One Kaczynski Down Europe Applauds Polish Poll

The Kaczynski brothers have spent two years in Warsaw making other Europeans uncomfortable. Now leaders from the European Union and commentators in Germany hope for a fresh start with Donald Tusk.

The power shift in Warsaw will be good for the European Union and less good for Washington, according to observers around Europe, who seemed to breathe a collective sigh of relief that Prime Minister Jaroslaw Kaczynski was so decisively beaten on Sunday by his opponent Donald Tusk.

Tusk is a free-market man, head of the business-friendly Civic Platform, who has promised to pull Polish troops from Iraq and is widely expected to treat leaders in Europe with more finesse than Kaczynski. "I am confident that there will be fruitful cooperation with the next Polish government," said Jose Manuel Barroso, president of the EU Commission, according to Reuters. "I'm pleased by the democratic process in Poland."

The Kaczynski twins, Jaroslaw and his twin brother Lech -- who will serve out his term as president until 2010 -- have steered a stubborn, populist, EU-skeptic course ever since Jaroslaw became prime minister in 2005.

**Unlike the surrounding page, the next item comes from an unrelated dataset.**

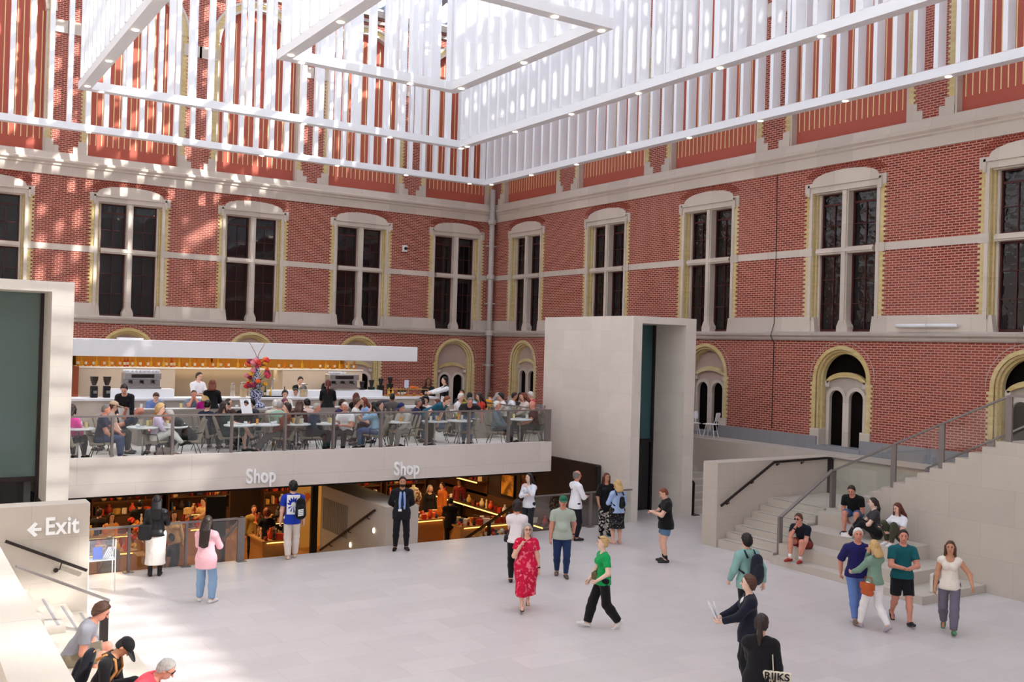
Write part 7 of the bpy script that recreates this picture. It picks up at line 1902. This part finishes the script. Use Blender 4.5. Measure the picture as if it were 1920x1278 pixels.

On Monday, Barroso wasn't the only one in Brussels expressing relief. "Poland can now take up its proper position within the EU where it will find goodwill on all sides," said Martin Schulz, head of the Socialist group in the European Parliament according to Reuters. "Poland's future lies in working closely with their European friends rather than adopting anti-European positions at virtually every opportunity."

Inside Poland, Lech Walesa -- former Polish President and head of the Solidarity movement which helped bring down Communism in the country -- was even more outspoken. "We saved our honor," he said on TVN24 television. "The winning party, I think, will focus on programs to take advantage of as much as possible in the European Union, and at the same time will improve our image."

German Chancellor Angela Merkel had no immediate statement Monday morning, but she's known to be a friend of Tusk's. A government spokesman said Berlin was hoping for a quick phase of coalition-building in Warsaw. "We have an enormous interest in good, close, neighborly relations with Poland," said spokesman Thomas Steg, according to the dpa news agency. Coalition talks dragged on for months after the last Polish election in late 2005, while Merkel suffered through a German coalition-building drama at around the same time.

Donald Tusk celebrates with a scarf on Sunday in Warsaw.

Donald Tusk celebrates with a scarf on Sunday in Warsaw.

'An un-praiseworthy chapter'

EU leaders finally reached a compromise last Friday -- two days before the latest election -- on the so-called Reform Treaty, a new draft of the European constitution which the Kaczynskis had long opposed because of its voting structure. A European voting system based on population size, they argued, hurt Poland, and Prime Minister Jaroslaw Kaczynski told a radio interviewer last June -- during German-led negotiations on the Treaty -- that Poland would have almost twice as many people if Hitler hadn't invaded in 1939.

The remark ruffled feathers in Brussels and Berlin, churned up old resentments in Poland, and summed up the Kaczynskis' populism. Reacting on Monday to Tusk's victory, a German paper called the Thüringer Allgemeine wrote, "Poland still isn't lost ... Many of Jaroslaw Kaczynski's fellow citizens were no longer persuaded by his distinctly religious-nationalist politics."

The Neue Osnabrücker Zeitung in Switzerland took an even harder line. "It's to be hoped that Poland's future government will end an un-praiseworthy chapter in Polish politics," the paper wrote. "What the (Kaczynski) cabinet achieved in its last phase under the motto 'Working for a new morality and fighting against corruption,' beggars description. Spying, denunciations, arbitrary arrests -- these sorts of practices aren't worthy of a constitutional state."

A controversial German politician named Erika Steinbach, president of the German Federation of Expellees, also told SPIEGEL ONLINE that Tusk's victory was "good for Poland, good for Germany and good for Europe." But Steinbach is a polarizing figure because her organization commemorates the forced expulsion during World War II of ethnic Germans from land that now belongs to Poland. "Our neighbor Poland will do us a great favor if they're simply open to discussion on this topic," she said.

Bavaria's State Minister for Europe, Markus Söder, was less complicated. "The Poles have decided that enmity with Germany is the wrong way forward," he said.